- **Exercise objective**: Output all lines exactly, with nothing added or dropped.

- **Source material**:
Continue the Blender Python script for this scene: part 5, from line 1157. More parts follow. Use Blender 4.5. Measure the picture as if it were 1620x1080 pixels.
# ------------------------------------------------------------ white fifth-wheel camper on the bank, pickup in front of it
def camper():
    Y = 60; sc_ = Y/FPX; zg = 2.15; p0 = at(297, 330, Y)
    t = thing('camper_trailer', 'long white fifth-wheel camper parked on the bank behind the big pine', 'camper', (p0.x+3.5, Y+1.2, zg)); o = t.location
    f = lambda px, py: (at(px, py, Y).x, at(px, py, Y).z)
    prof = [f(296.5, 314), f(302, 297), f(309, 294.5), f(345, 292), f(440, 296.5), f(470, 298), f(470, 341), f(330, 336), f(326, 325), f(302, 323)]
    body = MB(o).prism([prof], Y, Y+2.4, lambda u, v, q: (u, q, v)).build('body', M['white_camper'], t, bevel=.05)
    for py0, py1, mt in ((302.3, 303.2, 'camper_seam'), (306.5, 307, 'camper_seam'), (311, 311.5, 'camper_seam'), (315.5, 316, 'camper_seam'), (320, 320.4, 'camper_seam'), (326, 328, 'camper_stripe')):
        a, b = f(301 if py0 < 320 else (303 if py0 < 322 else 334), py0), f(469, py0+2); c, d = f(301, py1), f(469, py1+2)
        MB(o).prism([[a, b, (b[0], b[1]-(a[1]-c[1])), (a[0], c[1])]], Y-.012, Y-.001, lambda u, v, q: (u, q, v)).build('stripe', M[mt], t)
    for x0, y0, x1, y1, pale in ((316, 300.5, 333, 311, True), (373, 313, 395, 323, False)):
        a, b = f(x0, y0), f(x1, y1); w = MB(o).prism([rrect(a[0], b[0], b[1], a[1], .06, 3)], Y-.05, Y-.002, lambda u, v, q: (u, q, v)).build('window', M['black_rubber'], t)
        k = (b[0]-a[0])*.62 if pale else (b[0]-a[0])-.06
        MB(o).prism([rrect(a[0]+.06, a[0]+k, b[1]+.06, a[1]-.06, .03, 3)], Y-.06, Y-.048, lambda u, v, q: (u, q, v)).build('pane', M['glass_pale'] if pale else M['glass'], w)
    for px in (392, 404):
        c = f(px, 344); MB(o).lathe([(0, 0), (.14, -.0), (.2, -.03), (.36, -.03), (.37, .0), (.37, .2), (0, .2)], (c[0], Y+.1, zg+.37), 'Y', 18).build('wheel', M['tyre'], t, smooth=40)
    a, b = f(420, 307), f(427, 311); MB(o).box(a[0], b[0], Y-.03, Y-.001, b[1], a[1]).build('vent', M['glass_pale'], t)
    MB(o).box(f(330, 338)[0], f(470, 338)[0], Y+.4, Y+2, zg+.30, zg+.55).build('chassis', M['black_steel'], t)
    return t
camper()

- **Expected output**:
Continue the Blender Python script for this scene: part 5, from line 1157. More parts follow. Use Blender 4.5. Measure the picture as if it were 1620x1080 pixels.
# ------------------------------------------------------------ white fifth-wheel camper on the bank, pickup in front of it
def camper():
    Y = 60; sc_ = Y/FPX; zg = 2.15; p0 = at(297, 330, Y)
    t = thing('camper_trailer', 'long white fifth-wheel camper parked on the bank behind the big pine', 'camper', (p0.x+3.5, Y+1.2, zg)); o = t.location
    f = lambda px, py: (at(px, py, Y).x, at(px, py, Y).z)
    prof = [f(296.5, 314), f(302, 297), f(309, 294.5), f(345, 292), f(440, 296.5), f(470, 298), f(470, 341), f(330, 336), f(326, 325), f(302, 323)]
    body = MB(o).prism([prof], Y, Y+2.4, lambda u, v, q: (u, q, v)).build('body', M['white_camper'], t, bevel=.05)
    for py0, py1, mt in ((302.3, 303.2, 'camper_seam'), (306.5, 307, 'camper_seam'), (311, 311.5, 'camper_seam'), (315.5, 316, 'camper_seam'), (320, 320.4, 'camper_seam'), (326, 328, 'camper_stripe')):
        a, b = f(301 if py0 < 320 else (303 if py0 < 322 else 334), py0), f(469, py0+2); c, d = f(301, py1), f(469, py1+2)
        MB(o).prism([[a, b, (b[0], b[1]-(a[1]-c[1])), (a[0], c[1])]], Y-.012, Y-.001, lambda u, v, q: (u, q, v)).build('stripe', M[mt], t)
    for x0, y0, x1, y1, pale in ((316, 300.5, 333, 311, True), (373, 313, 395, 323, False)):
        a, b = f(x0, y0), f(x1, y1); w = MB(o).prism([rrect(a[0], b[0], b[1], a[1], .06, 3)], Y-.05, Y-.002, lambda u, v, q: (u, q, v)).build('window', M['black_rubber'], t)
        k = (b[0]-a[0])*.62 if pale else (b[0]-a[0])-.06
        MB(o).prism([rrect(a[0]+.06, a[0]+k, b[1]+.06, a[1]-.06, .03, 3)], Y-.06, Y-.048, lambda u, v, q: (u, q, v)).build('pane', M['glass_pale'] if pale else M['glass'], w)
    for px in (392, 404):
        c = f(px, 344); MB(o).lathe([(0, 0), (.14, -.0), (.2, -.03), (.36, -.03), (.37, .0), (.37, .2), (0, .2)], (c[0], Y+.1, zg+.37), 'Y', 18).build('wheel', M['tyre'], t, smooth=40)
    a, b = f(420, 307), f(427, 311); MB(o).box(a[0], b[0], Y-.03, Y-.001, b[1], a[1]).build('vent', M['glass_pale'], t)
    MB(o).box(f(330, 338)[0], f(470, 338)[0], Y+.4, Y+2, zg+.30, zg+.55).build('chassis', M['black_steel'], t)
    return t
camper()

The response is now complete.